Now this challenge is about getting the balance.

Rule : All the while you can only have one weight at each numeral on the balance.

 
Let's start by saying that on one side of the balance, place two weights and keep them there. Make it balance by placing $3$ weights on the other side (remember only one at each numeral!).
 
 
 

So you might start with an $8$ and a $3$ on one side, and find you have to have something like these for it to balance:
Bal1

Bal2
So choose your two places on one side and find many different balance places on the other side.

 
When you've done all you can, it might be an idea to choose another (maybe higher) pair of numbers for one side and find all the ways of placing $3$ weights on the other side.

 
Are you recording your results? If so, how?
 
 
 

Why do this problem?

This activity sets the scene for some important algebraic ideas. It shows that if three unknowns have a particular total, there are potentially different possibilities for these unknowns. As well as giving children practice in addition and subtraction, this problem could be used as a focus for introducing the idea of working systematically.

Possible approach

It would be good to have the balance up on the interactive whiteboard and, with the class watching, put a weight on the $10$ on the left-hand side and a weight on the $8$ on the right-hand side. Ask them to talk in pairs about what will happen when you put a weight on the $2$ on the right-hand side. Share some ideas, in particular their reasons for their predictions, then test them out on the interactivity. Repeat this a few times, with different numbers of weights on each side until you feel as if the children are happy with the set-up.

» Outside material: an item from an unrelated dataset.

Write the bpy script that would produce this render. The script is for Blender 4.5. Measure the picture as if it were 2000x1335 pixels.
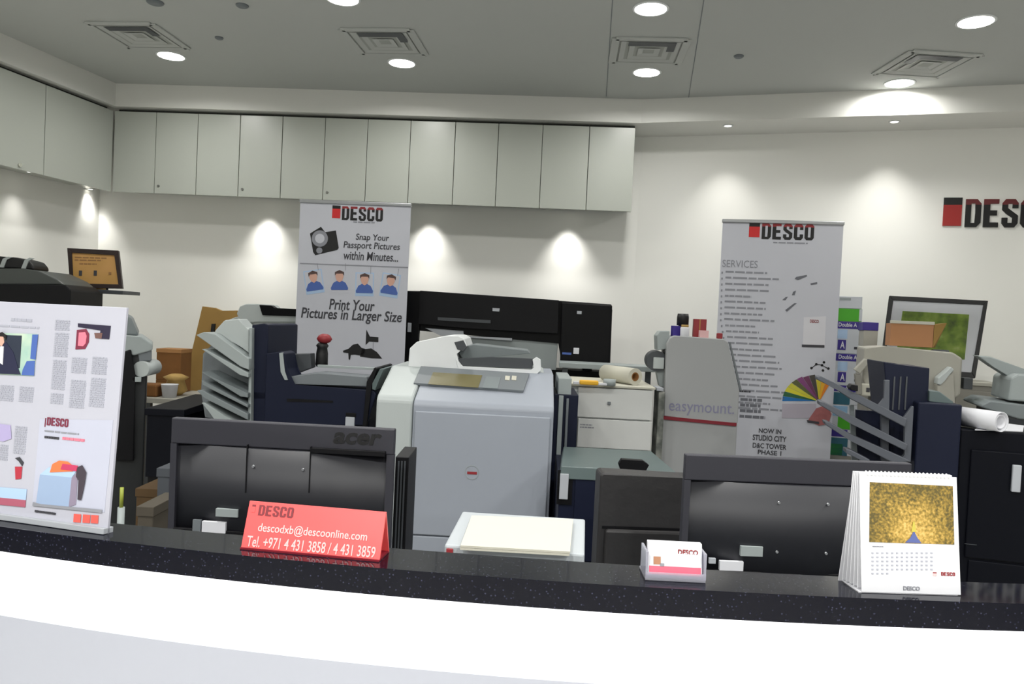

Challenge them to investigate the problem, preferably with pairs working at a computer. Alternatively, you may have "real" balances so that you do not need to use the computer for long periods of time. After inviting children to try out some ideas, it would be good to spend some time talking to the group about how they are finding solutions and what they are recording. You may want to draw attention to any systems that the children are using which help them find all possibilities. For example, they might keep one weight the same on the right hand side and find all combinations that can go with it; then increase this fixed weight to the next one along and find all combinations etc. You may find that some children are not using the balance itself and are just recording on paper.

Key questions

Where are you going to hang the weights on the left-hand side?
What will you need to hang on the right-hand side?
Can you find another weight to balance them with the same weights on the left?
How will you know you have found all the possibilities?
How are you recording what you've done?

Possible extension

Ask the pupils what they think the total of the two weights on the left would be to give the biggest number of possibilities for rearrangements on the right-hand side. How do they know and how could they prove this? Learners could be challenged to find all the different ways that two weights can balance two weights. Alternatively, children could investigate what happens if you are allowed to have three weights, but any two weights may be on one numeral.

Possible support

It might help if children record each possibility on a different strip of paper. Once they have found a few for a particular pair of weights on the left, you could help them order the strips which would reveal any gaps.